#### Written instruction:
Print the data exactly as it is given, please.

#### Dataset excerpt:
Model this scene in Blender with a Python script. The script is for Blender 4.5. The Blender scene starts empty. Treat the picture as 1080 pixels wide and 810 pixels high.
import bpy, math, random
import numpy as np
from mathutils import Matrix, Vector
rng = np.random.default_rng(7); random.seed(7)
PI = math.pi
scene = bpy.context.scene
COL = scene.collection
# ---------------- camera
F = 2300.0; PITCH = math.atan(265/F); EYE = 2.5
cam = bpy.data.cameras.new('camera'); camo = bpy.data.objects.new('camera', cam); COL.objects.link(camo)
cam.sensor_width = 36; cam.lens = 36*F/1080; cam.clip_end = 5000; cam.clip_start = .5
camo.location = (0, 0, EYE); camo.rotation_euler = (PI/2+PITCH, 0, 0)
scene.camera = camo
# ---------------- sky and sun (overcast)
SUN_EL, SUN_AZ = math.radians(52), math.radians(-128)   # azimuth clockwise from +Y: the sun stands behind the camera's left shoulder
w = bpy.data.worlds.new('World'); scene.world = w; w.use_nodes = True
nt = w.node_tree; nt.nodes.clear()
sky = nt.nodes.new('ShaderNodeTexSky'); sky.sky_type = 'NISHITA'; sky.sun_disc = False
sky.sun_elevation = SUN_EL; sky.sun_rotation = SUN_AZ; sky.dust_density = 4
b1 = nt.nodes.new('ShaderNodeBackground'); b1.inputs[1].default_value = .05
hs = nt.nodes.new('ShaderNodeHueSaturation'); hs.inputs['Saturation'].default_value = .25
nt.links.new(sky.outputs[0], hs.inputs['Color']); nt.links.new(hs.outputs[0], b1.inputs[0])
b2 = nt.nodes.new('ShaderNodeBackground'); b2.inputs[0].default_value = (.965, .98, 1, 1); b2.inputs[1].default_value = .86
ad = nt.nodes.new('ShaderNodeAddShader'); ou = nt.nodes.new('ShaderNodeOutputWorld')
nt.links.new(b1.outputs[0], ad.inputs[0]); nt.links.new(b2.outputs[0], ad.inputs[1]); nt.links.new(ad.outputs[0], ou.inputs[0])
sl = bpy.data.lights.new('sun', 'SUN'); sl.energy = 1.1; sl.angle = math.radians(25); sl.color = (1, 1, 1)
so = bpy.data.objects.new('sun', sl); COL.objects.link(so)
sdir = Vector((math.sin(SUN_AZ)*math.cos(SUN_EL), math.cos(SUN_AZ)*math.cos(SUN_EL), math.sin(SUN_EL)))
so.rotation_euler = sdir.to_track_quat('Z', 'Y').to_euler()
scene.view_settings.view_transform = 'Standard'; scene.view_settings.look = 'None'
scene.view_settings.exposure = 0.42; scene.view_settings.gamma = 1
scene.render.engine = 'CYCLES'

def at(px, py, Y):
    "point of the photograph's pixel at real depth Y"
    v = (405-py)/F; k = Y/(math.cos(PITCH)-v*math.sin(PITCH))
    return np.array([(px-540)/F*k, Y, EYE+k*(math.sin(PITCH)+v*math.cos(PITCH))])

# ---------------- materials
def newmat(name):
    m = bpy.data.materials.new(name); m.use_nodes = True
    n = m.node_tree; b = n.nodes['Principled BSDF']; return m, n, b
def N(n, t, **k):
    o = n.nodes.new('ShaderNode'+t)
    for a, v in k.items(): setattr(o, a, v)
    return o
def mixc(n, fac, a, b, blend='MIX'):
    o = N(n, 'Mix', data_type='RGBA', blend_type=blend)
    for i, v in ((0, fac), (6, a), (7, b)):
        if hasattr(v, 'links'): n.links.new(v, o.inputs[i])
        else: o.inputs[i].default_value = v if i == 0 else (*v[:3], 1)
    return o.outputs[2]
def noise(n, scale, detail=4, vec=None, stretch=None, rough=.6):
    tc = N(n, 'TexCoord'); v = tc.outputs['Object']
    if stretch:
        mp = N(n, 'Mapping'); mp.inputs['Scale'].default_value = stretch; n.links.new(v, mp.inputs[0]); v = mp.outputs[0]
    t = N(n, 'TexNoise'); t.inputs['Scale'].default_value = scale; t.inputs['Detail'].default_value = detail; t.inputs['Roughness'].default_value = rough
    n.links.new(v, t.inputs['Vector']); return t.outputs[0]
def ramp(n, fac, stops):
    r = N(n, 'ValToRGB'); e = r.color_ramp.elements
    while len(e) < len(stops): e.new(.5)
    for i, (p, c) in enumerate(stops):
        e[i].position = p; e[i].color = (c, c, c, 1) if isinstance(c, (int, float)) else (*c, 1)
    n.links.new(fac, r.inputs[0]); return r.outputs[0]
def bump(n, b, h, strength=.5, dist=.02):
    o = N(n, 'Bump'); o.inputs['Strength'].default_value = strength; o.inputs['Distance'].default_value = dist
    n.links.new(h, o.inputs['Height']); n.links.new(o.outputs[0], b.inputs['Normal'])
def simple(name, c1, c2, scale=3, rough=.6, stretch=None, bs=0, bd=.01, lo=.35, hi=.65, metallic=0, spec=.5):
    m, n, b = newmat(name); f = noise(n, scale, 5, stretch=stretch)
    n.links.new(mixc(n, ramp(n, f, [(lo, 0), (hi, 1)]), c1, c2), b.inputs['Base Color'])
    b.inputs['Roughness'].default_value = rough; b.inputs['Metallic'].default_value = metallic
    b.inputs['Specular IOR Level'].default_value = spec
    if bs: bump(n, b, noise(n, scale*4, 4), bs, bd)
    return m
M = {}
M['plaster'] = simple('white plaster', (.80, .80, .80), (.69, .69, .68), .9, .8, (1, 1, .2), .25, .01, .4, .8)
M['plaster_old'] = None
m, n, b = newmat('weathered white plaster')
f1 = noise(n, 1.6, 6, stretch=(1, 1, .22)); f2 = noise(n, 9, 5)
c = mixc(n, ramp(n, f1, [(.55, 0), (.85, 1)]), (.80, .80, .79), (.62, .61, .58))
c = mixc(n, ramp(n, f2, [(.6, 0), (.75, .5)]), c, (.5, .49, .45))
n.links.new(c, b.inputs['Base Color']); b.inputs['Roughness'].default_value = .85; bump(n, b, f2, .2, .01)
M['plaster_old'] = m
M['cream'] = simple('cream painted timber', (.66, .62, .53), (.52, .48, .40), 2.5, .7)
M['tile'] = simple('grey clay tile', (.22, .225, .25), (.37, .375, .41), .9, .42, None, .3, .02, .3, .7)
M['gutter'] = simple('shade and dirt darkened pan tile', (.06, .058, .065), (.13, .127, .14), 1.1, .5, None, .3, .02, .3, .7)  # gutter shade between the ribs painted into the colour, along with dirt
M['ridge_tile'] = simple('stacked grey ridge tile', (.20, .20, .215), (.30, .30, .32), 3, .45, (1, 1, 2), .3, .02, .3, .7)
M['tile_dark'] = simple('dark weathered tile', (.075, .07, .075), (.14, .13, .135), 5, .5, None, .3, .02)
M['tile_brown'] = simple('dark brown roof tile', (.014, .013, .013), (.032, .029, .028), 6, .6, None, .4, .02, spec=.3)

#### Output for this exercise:
Model this scene in Blender with a Python script. The script is for Blender 4.5. The Blender scene starts empty. Treat the picture as 1080 pixels wide and 810 pixels high.
import bpy, math, random
import numpy as np
from mathutils import Matrix, Vector
rng = np.random.default_rng(7); random.seed(7)
PI = math.pi
scene = bpy.context.scene
COL = scene.collection
# ---------------- camera
F = 2300.0; PITCH = math.atan(265/F); EYE = 2.5
cam = bpy.data.cameras.new('camera'); camo = bpy.data.objects.new('camera', cam); COL.objects.link(camo)
cam.sensor_width = 36; cam.lens = 36*F/1080; cam.clip_end = 5000; cam.clip_start = .5
camo.location = (0, 0, EYE); camo.rotation_euler = (PI/2+PITCH, 0, 0)
scene.camera = camo
# ---------------- sky and sun (overcast)
SUN_EL, SUN_AZ = math.radians(52), math.radians(-128)   # azimuth clockwise from +Y: the sun stands behind the camera's left shoulder
w = bpy.data.worlds.new('World'); scene.world = w; w.use_nodes = True
nt = w.node_tree; nt.nodes.clear()
sky = nt.nodes.new('ShaderNodeTexSky'); sky.sky_type = 'NISHITA'; sky.sun_disc = False
sky.sun_elevation = SUN_EL; sky.sun_rotation = SUN_AZ; sky.dust_density = 4
b1 = nt.nodes.new('ShaderNodeBackground'); b1.inputs[1].default_value = .05
hs = nt.nodes.new('ShaderNodeHueSaturation'); hs.inputs['Saturation'].default_value = .25
nt.links.new(sky.outputs[0], hs.inputs['Color']); nt.links.new(hs.outputs[0], b1.inputs[0])
b2 = nt.nodes.new('ShaderNodeBackground'); b2.inputs[0].default_value = (.965, .98, 1, 1); b2.inputs[1].default_value = .86
ad = nt.nodes.new('ShaderNodeAddShader'); ou = nt.nodes.new('ShaderNodeOutputWorld')
nt.links.new(b1.outputs[0], ad.inputs[0]); nt.links.new(b2.outputs[0], ad.inputs[1]); nt.links.new(ad.outputs[0], ou.inputs[0])
sl = bpy.data.lights.new('sun', 'SUN'); sl.energy = 1.1; sl.angle = math.radians(25); sl.color = (1, 1, 1)
so = bpy.data.objects.new('sun', sl); COL.objects.link(so)
sdir = Vector((math.sin(SUN_AZ)*math.cos(SUN_EL), math.cos(SUN_AZ)*math.cos(SUN_EL), math.sin(SUN_EL)))
so.rotation_euler = sdir.to_track_quat('Z', 'Y').to_euler()
scene.view_settings.view_transform = 'Standard'; scene.view_settings.look = 'None'
scene.view_settings.exposure = 0.42; scene.view_settings.gamma = 1
scene.render.engine = 'CYCLES'

def at(px, py, Y):
    "point of the photograph's pixel at real depth Y"
    v = (405-py)/F; k = Y/(math.cos(PITCH)-v*math.sin(PITCH))
    return np.array([(px-540)/F*k, Y, EYE+k*(math.sin(PITCH)+v*math.cos(PITCH))])

# ---------------- materials
def newmat(name):
    m = bpy.data.materials.new(name); m.use_nodes = True
    n = m.node_tree; b = n.nodes['Principled BSDF']; return m, n, b
def N(n, t, **k):
    o = n.nodes.new('ShaderNode'+t)
    for a, v in k.items(): setattr(o, a, v)
    return o
def mixc(n, fac, a, b, blend='MIX'):
    o = N(n, 'Mix', data_type='RGBA', blend_type=blend)
    for i, v in ((0, fac), (6, a), (7, b)):
        if hasattr(v, 'links'): n.links.new(v, o.inputs[i])
        else: o.inputs[i].default_value = v if i == 0 else (*v[:3], 1)
    return o.outputs[2]
def noise(n, scale, detail=4, vec=None, stretch=None, rough=.6):
    tc = N(n, 'TexCoord'); v = tc.outputs['Object']
    if stretch:
        mp = N(n, 'Mapping'); mp.inputs['Scale'].default_value = stretch; n.links.new(v, mp.inputs[0]); v = mp.outputs[0]
    t = N(n, 'TexNoise'); t.inputs['Scale'].default_value = scale; t.inputs['Detail'].default_value = detail; t.inputs['Roughness'].default_value = rough
    n.links.new(v, t.inputs['Vector']); return t.outputs[0]
def ramp(n, fac, stops):
    r = N(n, 'ValToRGB'); e = r.color_ramp.elements
    while len(e) < len(stops): e.new(.5)
    for i, (p, c) in enumerate(stops):
        e[i].position = p; e[i].color = (c, c, c, 1) if isinstance(c, (int, float)) else (*c, 1)
    n.links.new(fac, r.inputs[0]); return r.outputs[0]
def bump(n, b, h, strength=.5, dist=.02):
    o = N(n, 'Bump'); o.inputs['Strength'].default_value = strength; o.inputs['Distance'].default_value = dist
    n.links.new(h, o.inputs['Height']); n.links.new(o.outputs[0], b.inputs['Normal'])
def simple(name, c1, c2, scale=3, rough=.6, stretch=None, bs=0, bd=.01, lo=.35, hi=.65, metallic=0, spec=.5):
    m, n, b = newmat(name); f = noise(n, scale, 5, stretch=stretch)
    n.links.new(mixc(n, ramp(n, f, [(lo, 0), (hi, 1)]), c1, c2), b.inputs['Base Color'])
    b.inputs['Roughness'].default_value = rough; b.inputs['Metallic'].default_value = metallic
    b.inputs['Specular IOR Level'].default_value = spec
    if bs: bump(n, b, noise(n, scale*4, 4), bs, bd)
    return m
M = {}
M['plaster'] = simple('white plaster', (.80, .80, .80), (.69, .69, .68), .9, .8, (1, 1, .2), .25, .01, .4, .8)
M['plaster_old'] = None
m, n, b = newmat('weathered white plaster')
f1 = noise(n, 1.6, 6, stretch=(1, 1, .22)); f2 = noise(n, 9, 5)
c = mixc(n, ramp(n, f1, [(.55, 0), (.85, 1)]), (.80, .80, .79), (.62, .61, .58))
c = mixc(n, ramp(n, f2, [(.6, 0), (.75, .5)]), c, (.5, .49, .45))
n.links.new(c, b.inputs['Base Color']); b.inputs['Roughness'].default_value = .85; bump(n, b, f2, .2, .01)
M['plaster_old'] = m
M['cream'] = simple('cream painted timber', (.66, .62, .53), (.52, .48, .40), 2.5, .7)
M['tile'] = simple('grey clay tile', (.22, .225, .25), (.37, .375, .41), .9, .42, None, .3, .02, .3, .7)
M['gutter'] = simple('shade and dirt darkened pan tile', (.06, .058, .065), (.13, .127, .14), 1.1, .5, None, .3, .02, .3, .7)  # gutter shade between the ribs painted into the colour, along with dirt
M['ridge_tile'] = simple('stacked grey ridge tile', (.20, .20, .215), (.30, .30, .32), 3, .45, (1, 1, 2), .3, .02, .3, .7)
M['tile_dark'] = simple('dark weathered tile', (.075, .07, .075), (.14, .13, .135), 5, .5, None, .3, .02)
M['tile_brown'] = simple('dark brown roof tile', (.014, .013, .013), (.032, .029, .028), 6, .6, None, .4, .02, spec=.3)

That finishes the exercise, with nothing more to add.